The employees now risked losing the higher sum of money they were receiving as a result of Washington state unemployment and federal emergency unemployment which was also paying workers out of a job an additional $600 a week on top of state unemployment. 

Being forced to return to work or at least have Black-Lewis resume paying workers their normal salary and rates put many of her workers earning far less than what they were making on unemployment benefits.

‘It was a firestorm of hatred about the situation,’ Black-Lewis explained via CNBC.

‘It’s a windfall they see coming,’ Black-Lewis said of unemployment. ‘In their mind, I took it away.’

She added: ‘I couldn’t believe it. On what planet am I competing with unemployment?’ 

The additional $600 workers had been receiving was meant to replace roughly 40 per cent of a person’s prior wages, according to a national average cited by the House Ways and Means Committee.

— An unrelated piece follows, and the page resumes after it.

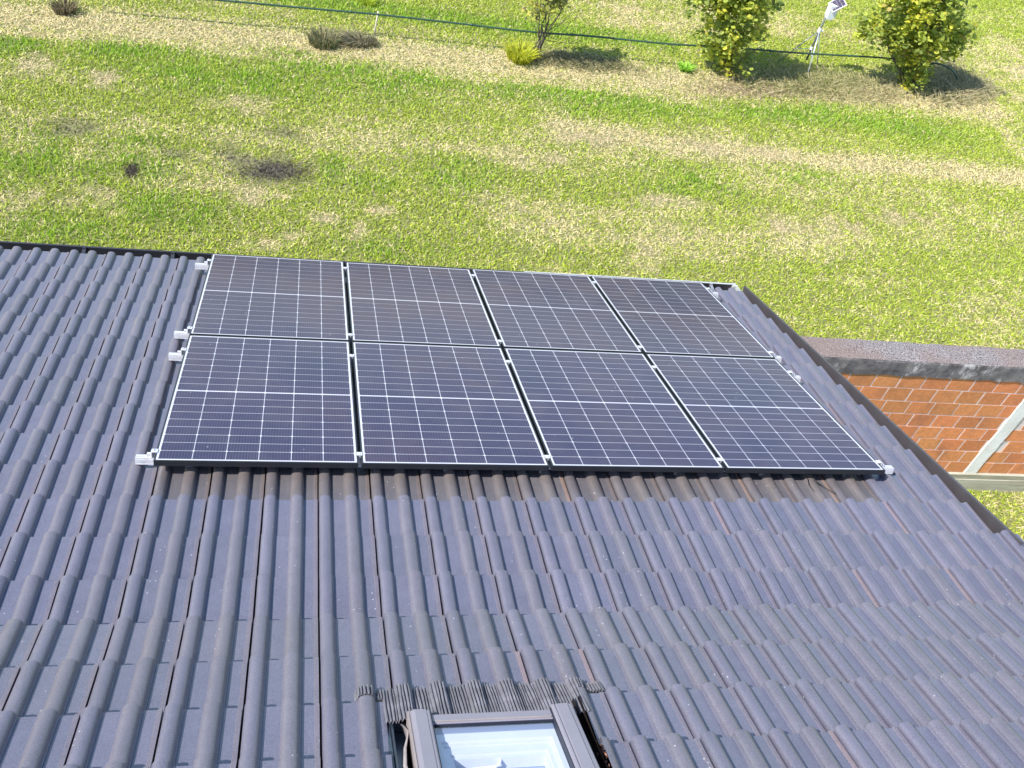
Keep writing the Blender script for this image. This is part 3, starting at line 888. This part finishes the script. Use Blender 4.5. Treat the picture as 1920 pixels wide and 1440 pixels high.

The temporary padding on top of state unemployment (which run through July) opens the potential for lower-wage workers to come out ahead. In Washington, the breakeven is around $30 an hour, or approximately $62,000. 

Pay at the spas ranges from minimum wage ($13.50 and hour) and up to $60 an hour. With Black-Lewis saying staff work anywhere from 24 to 32 hours a week.

It remained unclear what percentage of workers were paid the $13.50 min wage and how percentage of workers got to make $60 an hour and the amount of hours they averaged at that rate.

Equally unclear is to what degree workers received tips and whether in absence of customers they’d make any tips as a buffer to their minimum wage – which many employers seemingly depend upon to retain staff.

Black-Lewis was equally aghast when even some of the well-off employees seemed to be mad at the loan.  

‘They were pissed I’d take this opportunity away from them to make more for my own selfish greed to pay rent,’ the entrepreneur said.

The owner is ultimately going to follow directives on handling the loan while expressing her annoyance at how the process has now gone. 

‘They [may not have] the choice ultimately, but I don’t come out as the nice guy,’ Black-Lewis said. ‘Bad will has been cemented into the business because I took it away from them.’

‘There’s a bad taste from it,’ she added. ‘We’ll recover. But it’s just a bummer.’